Stalin’s Revival in Russia

Russia wrestles with rehabilitating its great Soviet-era wartime leader and homicidal maniac.

The theme of this blog since the New Year has been Holocaust denial, which always seems to flush far-right deniers out of the bushes. But denial itself is a nonpartisan affair. Russian Communists have a lot on their conscience, too — along with a steep fall from power and grace, like the Nazis — so a movement in the new Russia to revise the nation’s history of the gulag and the purge are perhaps not surprising.

Yevgeny Dzhugashvili became the poster boy for this movement last fall when he sued a Russian paper for claiming that his grandfather, Josef Stalin, had personally ordered the murder of Soviet citizens. A court threw out the case, but in December he sued a Moscow radio station for making a similar claim.

“Stalin signed an order that children can be shot from the age of 12 as enemies of the nation,” a presenter on the Ekho Moskvy station said on the air in October. “Which of the bastards dares say a single word in his defense?”

Dzhugashvili does! He wants everyone to think his grandfather has had a bum rap. Almost a third of Russians — 29 percent, according to a recent poll — want to see a leader like Stalin come to power again. For many Russians he represents national strength, particularly because he led the Soviet Union in “The Great Patriotic War,” as Russians refer to World War II.

Russia’s losses reached around 9 million soldiers and an even greater number of civilians in the struggle against Hitler, which explains some Russian reluctance to speak ill of Stalin. The society has also never tried to heal itself of Soviet rule.

“All countries emerging from totalitarianism and evolving into a normal form of government carried out a long and difficult program of reforms and re-education, of coming to grips with the past,” said Sergei Mitrokhin, a leader of the opposition Yobloko party, to Time last month. “Germany is still carrying out de-Nazification, while we never even began this process.”

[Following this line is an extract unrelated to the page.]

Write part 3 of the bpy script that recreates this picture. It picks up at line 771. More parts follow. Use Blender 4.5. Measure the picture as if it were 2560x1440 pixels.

Mitrokhin, like a lot of Russian liberals, thinks the recent public revival of Stalin’s image has a political purpose. Stalin murdered more than a million dissidents and threw the rest in gulags; he killed every rival from the days of the Russian Revolution; he let millions of Soviet citizens, particuarly Ukrainian peasants, starve in an attempt to collectivize Russian farms. But this reputation is inconvenient both to Russian Communists and to the ruling United Russia party, which Vladimir Putin leads. By soft-pedaling Stalin’s crimes, and tolerating Dzhugashvili’s publicity circus in the courts, Mitrokhin argues, “The state is hinting that Stalin’s tactics are also part of its arsenal for controlling the country.”

Last month, the Russian Communist Party asked for a day of leaving Stalin alone to observe his 130th birthday (he died in 1953), and Vladimir Putin warned a televised call-in show that an “overall judgment” against Stalin was inadvisable. True, he said, peasants died when Stalin collectivized their farms. “But after all,” he hedged, “we did get industrialization.”

Statues of Stalin have gone up around Russia. He now has museum in Volgograd, and a revision in school textbooks calls the old dictator a “competent manager” (though it does list his repressions). When the city of Moscow refurbished its grand, ’50s-era Kurskaya Metro Station last summer, a gilt-edged slogan removed under Kruschchev was also, surprisingly, restored: “Stalin reared us on loyalty to the people,” it reads. “He inspired us to labor and heroism.”

Oct. 30 is still Russia’s official day of mourning for Stalin’s victims, and to commemorate it last year President Dmitry Medvedev said Russia “must not allow those who destroyed their own people to be defended under the banner of restoring historical justice. … There can be no justification for repressions.”

That was bold and clear. But Putin is angling for Medvedev’s job. He demoted himself to prime minister in 2008 because of a term-limit law, letting Medvedev take the presidency, but both men have said in the meantime that Putin may run again in 2012 — conveniently in the wake of a brand-new law that extends presidential terms to six years each. So as of 2012, Putin could legally be president for two more consecutive terms, until 2024.

Denial isn’t just a psychological force — it’s also, obviously, a political tool in Russia as well as the West. The difference is that in Russia, the forces of reaction may soon get what they want.